The defense’s third filing was made in opposition to a government request to exclude the defense from introducing three categories of evidence: evidence or argument related to any potential penalty, evidence or argument intended to elicit jury nullification and defense evidence not produced in reciprocal discovery and expert witnesses and affirmative defenses not identified pursuant to the Federal Rules of Criminal Procedure.

The defense outlined its reasoning for asking that all of those categories be allowed. It continues by stating that President Biden’s “continued defamatory statements about January 6th Defendants and MAGA Republicans in conjunction with the actions of the January 6th Committee, have prejudiced him to the extent that dismissal of his indictment is warranted.” Failing that, the defense recommends a change of venue as an alternative “because it is impossible for him to receive a fair trial in the District of Columbia.”

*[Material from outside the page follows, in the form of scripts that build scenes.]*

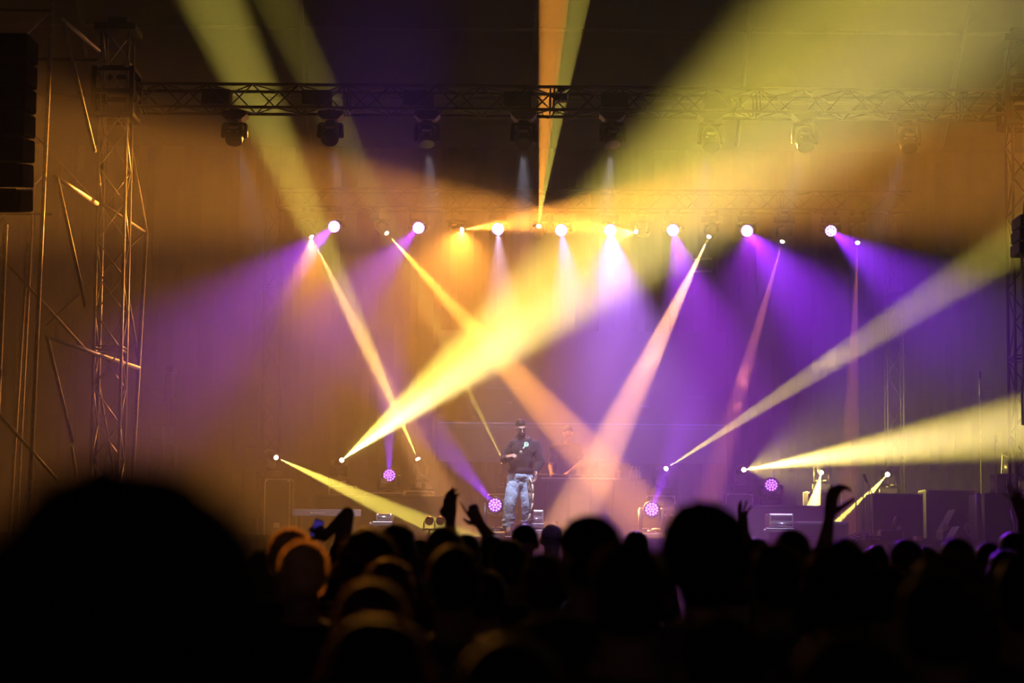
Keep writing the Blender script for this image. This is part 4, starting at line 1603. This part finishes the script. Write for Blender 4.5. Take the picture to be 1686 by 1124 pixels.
CROWD = [
 # px, top, width of the head, hair, label, broad?, hair colour, top, turn
 (212, 772, 500, 'bushy', 'huge blurred dark head nearest the camera filling the lower left corner', 1, 'hairblack', 'tshirt', 4, .215),
 (1035, 893, 214, 'short', 'very large blurred head below centre, nearest in the middle', 1, 'hairblack', 'tshirt', 0, .178),
 (622, 1020, 235, 'long', 'large blurred head at the bottom edge between the huge left head and the centre', 0, 'hair', 'tshirt', 0, .19),
 (612, 957, 150, 'short', 'blurred head with a faint olive rim directly above the bottom-edge head', 0, 'hairbrown', 'tshirt', 5, .17),
 (1159, 828, 142, 'bushy', 'tall bushy dark head overlapping the stage right of centre', 1, 'hairblack', 'tshirt3', -4, .185),
 (968, 848, 124, 'cap', 'dark head in a peaked cap left of the tall bushy head', 1, 'hairblack', 'tshirt', 25, .175),
 (749, 899, 112, 'short', 'rounded dark head under the raised fist, third row back', 0, 'hair', 'tshirt3', 0, .17),
 (895, 912, 100, 'short', 'dark head just left of the large central head with a faint brown rim', 0, 'hairbrown', 'tshirt2', 3, .17),
 (642, 921, 112, 'short', 'dark head with a faint orange rim above the olive-rimmed head', 0, 'hairbrown', 'tshirt', -6, .17),
 (607, 873, 104, 'bushy', 'fluffy dark head below the silver unit with one bright bar', 0, 'hair', 'tshirt', 2, .18),
 (732, 868, 84, 'short', 'dark brown head right below the twin small spotlights', 0, 'hairbrown', 'tshirt2', 0, .17),
 (655, 863, 58, 'long', 'long haired head at the end of the lower yellow beam, left of the twin spotlights', 0, 'hair', 'tshirt', 0, .175),
 (1276, 896, 108, 'short', 'dark head right of the tall bushy head, below the silver unit', 0, 'hair', 'tshirt', 4, .17),
 (1383, 894, 122, 'bushy', 'wide dark head directly below the claw shaped raised hand', 0, 'hairblack', 'tshirt3', -3, .185),
 (1540, 942, 158, 'short', 'large dark head near the bottom right with a faint red rim', 1, 'hair', 'tshirt', 3, .175),
 (1562, 908, 140, 'long', 'brown haired head just above and behind the large head at the bottom right', 0, 'hairbrown', 'tshirt2', -4, .18),
 (1574, 885, 62, 'short', 'small dark head below the wedge monitor with the bright edge', 0, 'hairblack', 'tshirt', 0, .165),
 (1303, 872, 62, 'short', 'round dark head in front of the silver unit before the grey riser', 0, 'hairblack', 'tshirt', 0, .165),
 (864, 862, 42, 'crop', 'small round head in front of the performer\'s right-hand shoe', 0, 'hairblack', 'tshirt', 0, .165),
 (908, 863, 33, 'crop', 'smallest round head just right of the performer\'s silver unit', 0, 'hairblack', 'tshirt', 0, .165),
 (478, 871, 92, 'short', 'rear head of the pair with bright orange rims right of the huge head', 0, 'hairfair', 'tshirt', 10, .165),
 (500, 892, 88, 'short', 'front head of the pair with bright orange rims right of the huge head', 0, 'hairfair', 'tshirt', 12, .142),
 (1628, 893, 52, 'short', 'dark head below the pale rounded post of the side speaker', 0, 'hairblack', 'tshirt3', 0, .165),
 (1686, 915, 130, 'short', 'dark head cut by the right edge, lowest there', 0, 'hairblack', 'tshirt', 0, .17),
 (1490, 887, 58, 'short', 'dark head with a violet rim below the stubby stand', 0, 'hairbrown', 'tshirt', 10, .165),
 (1047, 874, 40, 'short', 'small head between the peaked cap and the tall bushy head', 0, 'hairblack', 'tshirt', 0, .165),
 (1440, 897, 48, 'bun', 'small head below the black lead arching over the deck', 0, 'hair', 'tshirt3', 0, .165),
 (838, 888, 66, 'short', 'dark head below the performer\'s left-hand shoe', 0, 'hair', 'tshirt', 0, .165),
 (694, 888, 50, 'short', 'small dark head at the foot of the lower yellow beam', 0, 'hair', 'tshirt', 0, .165),
 (560, 928, 74, 'short', 'dim head low between the orange-rimmed pair and the fluffy head', 0, 'hair', 'tshirt2', 0, .165),
 (1005, 890, 52, 'short', 'small head peeping over the back of the peaked cap', 0, 'hairblack', 'tshirt3', 0, .165),
 (1208, 905, 82, 'short', 'dark head close at the right of the tall bushy head, lower', 0, 'hairblack', 'tshirt', 0, .165),
 (1345, 902, 60, 'short', 'small head between the claw hand\'s forearm and the round dark head', 0, 'hair', 'tshirt', 0, .165),
 (1524, 900, 50, 'short', 'small head right of the violet-rimmed head', 0, 'hairblack', 'tshirt', 0, .165),
 (1655, 905, 60, 'long', 'long haired head under the raised hand at the right edge', 0, 'hair', 'tshirt2', 0, .17),
 (1460, 930, 96, 'short', 'dim head low between the wide dark head and the bottom right head', 0, 'hairblack', 'tshirt', 0, .17),
 (800, 940, 90, 'short', 'dim head low left of the central head, below the brown-rimmed one', 0, 'hairblack', 'tshirt', 0, .17),
 (1190, 1010, 210, 'short', 'dim head at the bottom between the central head and the lower right', 0, 'hairblack', 'tshirt3', 0, .175),
 (1400, 1040, 230, 'short', 'dim head at the bottom edge left of the large bottom right head', 0, 'hairblack', 'tshirt', 0, .175),
 (842, 1050, 220, 'short', 'dim head at the bottom edge left of the central head', 0, 'hairblack', 'tshirt3', 0, .175),
 (575, 886, 44, 'short', 'small brown head beside the blue glow of the phone', 0, 'hairbrown', 'tshirt2', 0, .165),
 (440, 905, 90, 'short', 'dark head half hidden behind the huge left head', 0, 'hairblack', 'tshirt', 0, .17),
]
# nobody stands inside anybody else: whoever is too close behind steps back, keeping the same line of sight
RAISED_AT = [(768, 877, 11.0), (812, 880, 11.6), (1246, 884, 12.0), (1392, 884, 10.0), (1668, 873, 10.4), (600, 868, 11.5)]
todo = sorted([(F_PX * c[9] / c[2], 0, i) for i, c in enumerate(CROWD)] + [(r[2], 1, i) for i, r in enumerate(RAISED_AT)])
settled, YS = [], {}
for Y0, kind_, i in todo:
    px_, top_ = (CROWD[i][0], CROWD[i][1]) if kind_ == 0 else RAISED_AT[i][:2]
    Y1 = Y0
    for _ in range(60):
        x1 = at(px_, top_, Y1).x
        if all(abs(x1 - x2) > .56 or abs(Y1 - y2) > .44 for x2, y2 in settled):
            break
        Y1 += .05
    settled.append((at(px_, top_, Y1).x, Y1))
    YS[(kind_, i)] = Y1
for i, (px, top, w, hair, lab, bd, hm, sm, turn, wid) in enumerate(CROWD):
    place_crowd(px, top, w, hair, lab, bd, hm, sm, turn, wid, YS[(0, i)])


def raised(px, top, Y, label, side, hand_px, el_px, dirv, nrm, thumb_side, curl, thumb, hair='short', dY=.15, spread=.1, hk=1.0, elY=0.0):
    """a figure with one arm up; side is the shoulder the arm leaves from"""
    c = at(px, top, Y)
    k = c.z / 1.755
    F = Vector((c.x, Y, 0))
    t = thing('person', F, label, 'person', 'people in the crowd with a hand in the air')
    mb = MB()
    crowd_prims(mb, True, 1.0, side)
    for v in mb.bm.verts:
        v.co = v.co * k
    W = at(*hand_px, Y + dY) - F
    E = at(*el_px, Y + dY * .5 + elY) - F
    S = Vector((side * .18, 0, 1.385)) * k
    mb.cap(S, E, .052 * k, .042 * k, 10)
    mb.cap(E, W, .042 * k, .028 * k, 10)
    hand(mb, W, dirv, nrm, thumb_side, curl, thumb, hk, spread)
    me = remeshed('body', mb, .0062, 2)
    me.materials.clear(); me.materials.append(M['skindark'])
    child('body', me, M['skindark'], t)
    mb = MB()
    shirt_prims(mb, 1.0, side)
    for v in mb.bm.verts:
        v.co = v.co * k
    mb.cap(S, S.lerp(E, .5), .07 * k, .062 * k, 10)
    me = remeshed('tshirt', mb, .012, 2, .005)
    me.materials.clear(); me.materials.append(M['tshirt'])
    child('tshirt', me, M['tshirt'], t)
    for nm, me_, m_ in (('trousers', TROUS_ME, 'trouser'), ('hair', HAIR[hair], 'hairblack')):
        o = child(nm, me_, M[m_], t)
        o.scale = (k, k, k)
    return t, W + F


raised(768, 877, YS[(1, 0)], 'person holding a closed hand straight up left of the performer, below the LED wall', -1, (741, 856), (742, 890), (-.02, 0, 1), (.5, .85, 0), 1, (.45, .35, .4, .5), .9, 'short', .15, .0, 1.12)
raised(812, 880, YS[(1, 1)], 'person pointing a finger up between the fist and the performer', -1, (790, 862), (806, 884), (-.55, 0, .85), (.2, 1, .3), 1, (.05, 1.0, 1.1, 1.2), .6, 'short', .15, .02)
raised(1246, 884, YS[(1, 2)], 'person waving an open hand beside the tall bushy head', -1, (1226, 876), (1232, 900), (-.12, 0, 1), (.8, .4, 0), 1, (.15, .1, .2, .4), .3, 'short', .1, .16, 1.05)
raised(1392, 884, YS[(1, 3)], 'person raising a claw shaped hand against the yellow light at the right', -1, (1366, 850), (1357, 898), (.12, 0, 1), (.9, .42, .1), -1, (.75, .7, .6, .5), .5, 'short', .1, .12, 1.22)
raised(1668, 873, YS[(1, 4)], 'person lifting an open hand in front of the side speaker', 1, (1684, 852), (1686, 890), (-.3, 0, 1), (-.5, .8, 0), -1, (.15, .25, .2, .4), .3, 'short', .1, .14, 1.05)
_, ph = raised(600, 868, YS[(1, 5)], 'person with a bent bare arm holding up a blue glowing phone', -1, (533, 884), (572, 846), (-.5, .5, .6), (-.3, .8, .2), 1, (.7, .75, .8, .85), .6, 'short', .25, .05, 1.0, .1)
t = thing('phone', ph + Vector((-.045, .04, .0)), 'phone with a blue glow held up right of the orange-rimmed heads', 'phone')
q = ph + Vector((-.045, .045, .05))
MB().box((q.x - .028, q.y - .004, q.z - .055), (q.x + .028, q.y + .004, q.z + .055), .006, Matrix.Rotation(R(18), 3, 'Y')).build('shell', M['black'], t)
MB().box((q.x - .024, q.y - .008, q.z - .048), (q.x + .024, q.y - .0045, q.z + .048), .0, Matrix.Rotation(R(18), 3, 'Y')).build('screen', M['blue'], t)

# ------------------------------------------------------------------ smoke in the air
def haze_mat(name, dens, aniso, col=(1, 1, 1)):
    m = bpy.data.materials.new(name)
    m.use_nodes = True
    nt = m.node_tree
    nt.nodes.clear()
    out = nt.nodes.new('ShaderNodeOutputMaterial')
    v = nt.nodes.new('ShaderNodeVolumeScatter')
    v.inputs['Density'].default_value = dens
    v.inputs['Anisotropy'].default_value = aniso
    v.inputs['Color'].default_value = (*col, 1)
    nt.links.new(v.outputs[0], out.inputs['Volume'])
    return m


hz = MB().box((-25.5, 15, .05), (25.5, 40.2, 10.9)).build('stage_haze', haze_mat('thin_smoke', .02, .4))
tag(hz, 'thin smoke filling the air over the stage and front rows', 'smoke', None, 'stuff')

def puff_mat(name, dens, scale, seed):
    m = bpy.data.materials.new(name)
    m.use_nodes = True
    nt = m.node_tree
    nt.nodes.clear()
    out = nt.nodes.new('ShaderNodeOutputMaterial')
    v = nt.nodes.new('ShaderNodeVolumeScatter')
    v.inputs['Anisotropy'].default_value = .4
    tc = nt.nodes.new('ShaderNodeTexCoord')
    n = nt.nodes.new('ShaderNodeTexNoise')
    n.noise_dimensions = '4D'
    n.inputs['W'].default_value = seed
    n.inputs['Scale'].default_value = scale
    n.inputs['Detail'].default_value = 3
    n.inputs['Distortion'].default_value = .6
    nt.links.new(tc.outputs['Object'], n.inputs['Vector'])
    ln = nt.nodes.new('ShaderNodeVectorMath')
    ln.operation = 'LENGTH'
    sc_ = nt.nodes.new('ShaderNodeVectorMath')
    sc_.operation = 'MULTIPLY_ADD'
    sc_.inputs[1].default_value = (2, 2, 2)
    sc_.inputs[2].default_value = (-1, -1, -1)
    nt.links.new(tc.outputs['Generated'], sc_.inputs[0])
    nt.links.new(sc_.outputs[0], ln.inputs[0])
    fall = nt.nodes.new('ShaderNodeMapRange')
    fall.inputs['From Min'].default_value = 1.0
    fall.inputs['From Max'].default_value = .35
    nt.links.new(ln.outputs['Value'], fall.inputs['Value'])
    mr = nt.nodes.new('ShaderNodeMapRange')
    mr.inputs['From Min'].default_value = .52
    mr.inputs['From Max'].default_value = .72
    mr.inputs['To Max'].default_value = dens
    nt.links.new(n.outputs['Fac'], mr.inputs['Value'])
    mu = nt.nodes.new('ShaderNodeMath')
    mu.operation = 'MULTIPLY'
    nt.links.new(mr.outputs[0], mu.inputs[0])
    nt.links.new(fall.outputs[0], mu.inputs[1])
    nt.links.new(mu.outputs[0], v.inputs['Density'])
    nt.links.new(v.outputs[0], out.inputs['Volume'])
    return m


for i, (px, py, Y, r, dens, scl, lab) in enumerate((
 (1062, 622, 32.4, (.75, .8, .9), .13, 3.2, 'wisp of smoke lit inside the right orange beam'),
 (1395, 562, 28.9, (1.3, .9, .8), .13, 2.4, 'wisp of smoke lit inside the long thin yellow beam at the right'),
 (1215, 650, 32.3, (.6, .7, .9), .13, 3.2, 'wisp of smoke lit inside the faint red beam'),
 (410, 560, 31.5, (1.6, 1.0, 1.5), .05, 1.1, 'faint cloud of smoke drifting left of the purple glow'))):
    c = at(px, py, Y)
    o = MB().sph((0, 0, 0), r, 20).build('smoke_puff', puff_mat('thick_smoke', dens, scl, i * 3.3), None, True)
    o.location = c
    tag(o, lab, 'smoke', None, 'stuff')

for o in bpy.data.objects:
    if '_o' in o:
        del o['_o']
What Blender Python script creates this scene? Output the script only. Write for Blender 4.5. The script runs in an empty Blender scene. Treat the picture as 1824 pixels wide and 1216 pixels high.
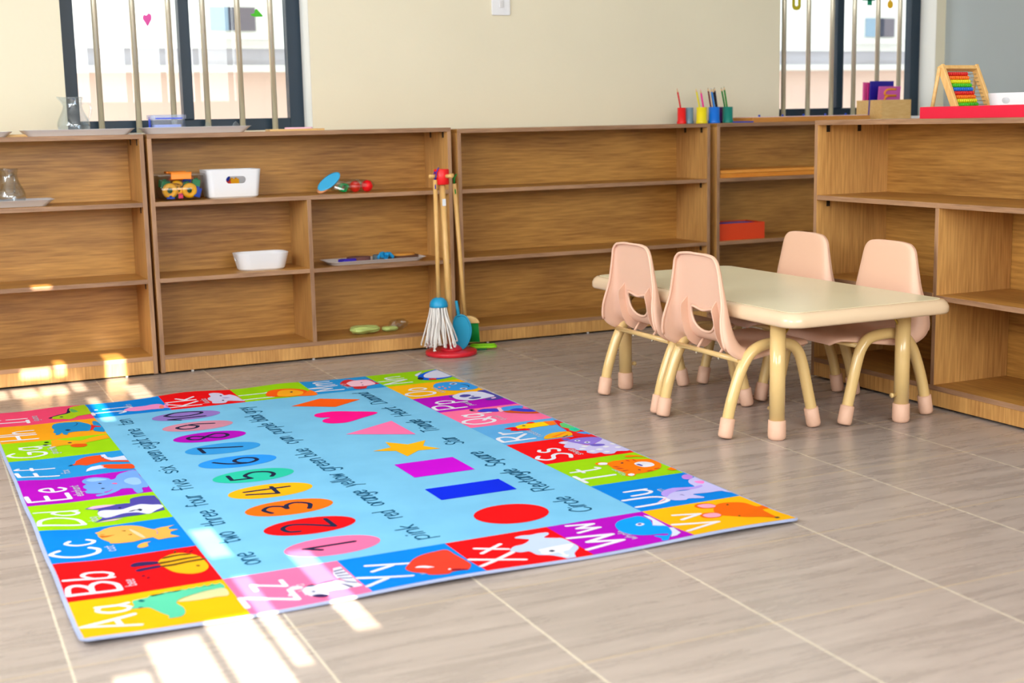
import bpy, bmesh, math, random
from mathutils import Vector, Matrix
PI = math.pi
S = bpy.context.scene
COL = S.collection
random.seed(7)

# ---------------------------------------------------------------- camera
cam = bpy.data.cameras.new('camera')
camo = bpy.data.objects.new('camera', cam)
COL.objects.link(camo)
RR = Vector((0.90427391, -0.42647793, -0.0201315))
UU = Vector((0.08678509, 0.13743669, 0.98670132))
FF = Vector((0.41803953, 0.89399538, -0.16129234))
M = Matrix((RR, UU, -FF)).transposed().to_4x4()
M.translation = Vector((-1.42267, -5.10727, 0.9198))
camo.matrix_world = M
cam.sensor_width = 36.0
cam.lens = 36.0 * 2397.95 / 1824.0
cam.clip_start = 0.05
cam.dof.use_dof = True
cam.dof.focus_distance = 4.1
cam.dof.aperture_fstop = 3.6
S.camera = camo

# ---------------------------------------------------------------- light
S.view_settings.view_transform = 'Standard'
S.view_settings.look = 'None'
S.view_settings.gamma = 1.0
S.view_settings.use_curve_mapping = False
S.view_settings.exposure = 0.0
w = bpy.data.worlds.new('sky'); S.world = w; w.use_nodes = True
bg = w.node_tree.nodes['Background']
bg.inputs[0].default_value = (0.80, 0.90, 1.0, 1)
bg.inputs[1].default_value = 3.0

def sun(direction, strength, angle, color):
    l = bpy.data.lights.new('sun', 'SUN'); l.energy = strength; l.angle = math.radians(angle); l.color = color
    o = bpy.data.objects.new('sun', l); COL.objects.link(o)
    o.rotation_euler = Vector(direction).to_track_quat('-Z', 'Y').to_euler()
SUN_T = 0.36      # tangent of the sun's height; it shines in from behind the camera
sun((0.015, 1.0, -SUN_T), 32.0, 0.2, (1.0, 0.86, 0.66))

def area(name, loc, direction, sx, sy, power, color):
    l = bpy.data.lights.new(name, 'AREA'); l.shape = 'RECTANGLE'; l.size = sx; l.size_y = sy
    l.energy = power; l.color = color
    o = bpy.data.objects.new(name, l); COL.objects.link(o); o.location = loc
    o.rotation_euler = Vector(direction).to_track_quat('-Z', 'Y').to_euler()
# lamps in the two left wall windows, then an added fill before the rear wall
area('daylight_fill', (-2.56, -2.1, 1.55), (1, -0.05, -0.22), 1.5, 1.25, 50, (0.93, 0.97, 1.0))
area('daylight_fill', (-2.56, -4.3, 1.60), (1, 0.25, 0.0), 1.5, 1.1, 58, (0.93, 0.97, 1.0))
area('daylight_fill', (0.0, -6.2, 1.75), (0.03, 1, -0.06), 3.2, 1.2, 92, (0.95, 0.98, 1.0))

# ---------------------------------------------------------------- materials
MATS = {}
def lin(c):
    return tuple(((x/255.0)/12.92 if x/255.0 <= .04045 else ((x/255.0+.055)/1.055)**2.4) for x in c)
def N(nt, t, **k):
    n = nt.nodes.new(t)
    for a, b in k.items(): setattr(n, a, b)
    return n
def mat(name, rgb, rough=.5, metal=0.0, spec=.5, noise=0.0, bump=0.0, bscale=200, trans=0.0, ior=1.45, alpha=1.0, coat=0.0, nscale=6.0, emit=0):
    if name in MATS: return MATS[name]
    m = bpy.data.materials.new(name); m.use_nodes = True; nt = m.node_tree
    b = nt.nodes['Principled BSDF']; c = lin(rgb) + (1,)
    b.inputs['Base Color'].default_value = c
    b.inputs['Roughness'].default_value = rough; b.inputs['Metallic'].default_value = metal
    b.inputs['Specular IOR Level'].default_value = spec
    b.inputs['Transmission Weight'].default_value = trans; b.inputs['IOR'].default_value = ior
    b.inputs['Alpha'].default_value = alpha; b.inputs['Coat Weight'].default_value = coat
    tc = N(nt, 'ShaderNodeTexCoord')
    if noise:
        n = N(nt, 'ShaderNodeTexNoise'); n.inputs['Scale'].default_value = nscale; n.inputs['Detail'].default_value = 4
        nt.links.new(tc.outputs['Object'], n.inputs['Vector'])
        r = N(nt, 'ShaderNodeValToRGB'); r.color_ramp.elements[0].position = .3; r.color_ramp.elements[1].position = .7
        r.color_ramp.elements[0].color = tuple(x*(1-noise) for x in c[:3]) + (1,)
        r.color_ramp.elements[1].color = tuple(min(1, x*(1+noise)) for x in c[:3]) + (1,)
        nt.links.new(n.outputs['Fac'], r.inputs['Fac']); nt.links.new(r.outputs['Color'], b.inputs['Base Color'])
    if bump:
        n = N(nt, 'ShaderNodeTexNoise'); n.inputs['Scale'].default_value = bscale
        nt.links.new(tc.outputs['Object'], n.inputs['Vector'])
        bp = N(nt, 'ShaderNodeBump'); bp.inputs['Strength'].default_value = bump; bp.inputs['Distance'].default_value = .002
        nt.links.new(n.outputs['Fac'], bp.inputs['Height']); nt.links.new(bp.outputs['Normal'], b.inputs['Normal'])
    MATS[name] = m; return m

def wood(name, light, dark, axis, rough=.42, stretch=26.0, scale=3.0, contrast=1.0):
    if name in MATS: return MATS[name]
    m = bpy.data.materials.new(name); m.use_nodes = True; nt = m.node_tree; L = nt.links.new
    b = nt.nodes['Principled BSDF']; b.inputs['Roughness'].default_value = rough
    tc = N(nt, 'ShaderNodeTexCoord'); oi = N(nt, 'ShaderNodeObjectInfo')
    va = N(nt, 'ShaderNodeVectorMath', operation='MULTIPLY_ADD')
    mu = N(nt, 'ShaderNodeMath', operation='MULTIPLY'); mu.inputs[1].default_value = 17.0; L(oi.outputs['Random'], mu.inputs[0])
    cx = N(nt, 'ShaderNodeCombineXYZ')
    for i in range(3): L(mu.outputs[0], cx.inputs[i])
    sc = [1.0, 1.0, 1.0]; sc['xyz'.index(axis)] = 1.0/stretch*1.6
    va.inputs[1].default_value = sc; L(tc.outputs['Object'], va.inputs[0]); L(cx.outputs[0], va.inputs[2])
    fine = N(nt, 'ShaderNodeTexNoise'); fine.inputs['Scale'].default_value = 130; fine.inputs['Detail'].default_value = 5
    L(va.outputs[0], fine.inputs['Vector'])
    # cathedral grain: distorted bands
    sc2 = [1.0, 1.0, 1.0]; sc2['xyz'.index(axis)] = .22
    v2 = N(nt, 'ShaderNodeVectorMath', operation='MULTIPLY_ADD'); v2.inputs[1].default_value = sc2
    L(tc.outputs['Object'], v2.inputs[0]); L(cx.outputs[0], v2.inputs[2])
    big = N(nt, 'ShaderNodeTexNoise'); big.inputs['Scale'].default_value = scale; big.inputs['Detail'].default_value = 2; big.inputs['Distortion'].default_value = .7
    L(v2.outputs[0], big.inputs['Vector'])
    ms = N(nt, 'ShaderNodeMath', operation='MULTIPLY'); ms.inputs[1].default_value = 24; L(big.outputs['Fac'], ms.inputs[0])
    sn = N(nt, 'ShaderNodeMath', operation='SINE'); L(ms.outputs[0], sn.inputs[0])
    s1 = N(nt, 'ShaderNodeMath', operation='MULTIPLY_ADD'); s1.inputs[1].default_value = .11*contrast; L(sn.outputs[0], s1.inputs[0])
    L(fine.outputs['Fac'], s1.inputs[2])
    patch = N(nt, 'ShaderNodeTexNoise'); patch.inputs['Scale'].default_value = 2.2; L(v2.outputs[0], patch.inputs['Vector'])
    s2 = N(nt, 'ShaderNodeMath', operation='MULTIPLY_ADD'); s2.inputs[1].default_value = .5*contrast; L(patch.outputs['Fac'], s2.inputs[0]); L(s1.outputs[0], s2.inputs[2])
    r = N(nt, 'ShaderNodeValToRGB'); e = r.color_ramp.elements
    e[0].position = .38; e[1].position = 1.04; e[0].color = lin(dark) + (1,); e[1].color = lin(light) + (1,)
    L(s2.outputs[0], r.inputs['Fac']); L(r.outputs['Color'], b.inputs['Base Color'])
    bp = N(nt, 'ShaderNodeBump'); bp.inputs['Strength'].default_value = .15; bp.inputs['Distance'].default_value = .001
    L(fine.outputs['Fac'], bp.inputs['Height']); L(bp.outputs['Normal'], b.inputs['Normal'])
    MATS[name] = m; return m

OAKL, OAKD = (202, 148, 72), (136, 87, 35)
def oak(ax): return wood('oak_grain_' + ax, *(((222, 170, 100), (166, 112, 56)) if ax == 'z' else (OAKL, OAKD)), ax)
EDGE = wood('edge_band', (178, 136, 102), (128, 92, 66), 'x', .5, 20)
EDGEZ = wood('edge_band_upright', (178, 136, 102), (128, 92, 66), 'z', .5, 20)
PLY = wood('beech', (236, 200, 138), (218, 172, 104), 'x', .45, 10, contrast=.5)
DOWEL = wood('beech_dowel', (238, 196, 128), (220, 168, 96), 'z', .4, 10, contrast=.5)
WHITE = mat('white_plastic', (236, 236, 240), .35)
DARKM = mat('dark_metal', (60, 52, 44), .45, .6)
STEEL = mat('steel_bar', (208, 200, 180), .32, .55)
SHELLM = mat('pink_plastic', (236, 192, 166), .42, bump=.05, bscale=900)
CREAMT = mat('cream_enamel', (230, 196, 132), .22, coat=.5)
CAPM = mat('pink_rubber', (230, 186, 160), .5)
FRAMEM = mat('window_frame_paint', (22, 44, 62), .4)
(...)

The final filing related to the defense’s ability to cross-examine a U.S. Secret Service agent that the prosecution plans to call as a witness. The government has stated that security protocols require limiting the scope of questions that the Secret Service can be asked during the trial.

“This material information must be explored on cross-examination,” the defense stated in asking for the government’s request to be denied.

Attorney Jonathan Gross was added as co-counsel for Barnett on September 23.

Barnett is charged with: Obstruction of an Official Proceeding; Aiding and Abetting; Entering and Remaining in a Restricted Building or Grounds with a Deadly or Dangerous Weapon; Disorderly and Disruptive Conduct in a Restricted Building or Grounds with a Deadly or Dangerous Weapon; Entering and Remaining in Certain Rooms in the Capitol Building; Disorderly Conduct in a Capitol Building; Parading, Demonstrating, or Picketing in a Capitol Building; Theft of Government Property.

He has pleaded not guilty to all charges.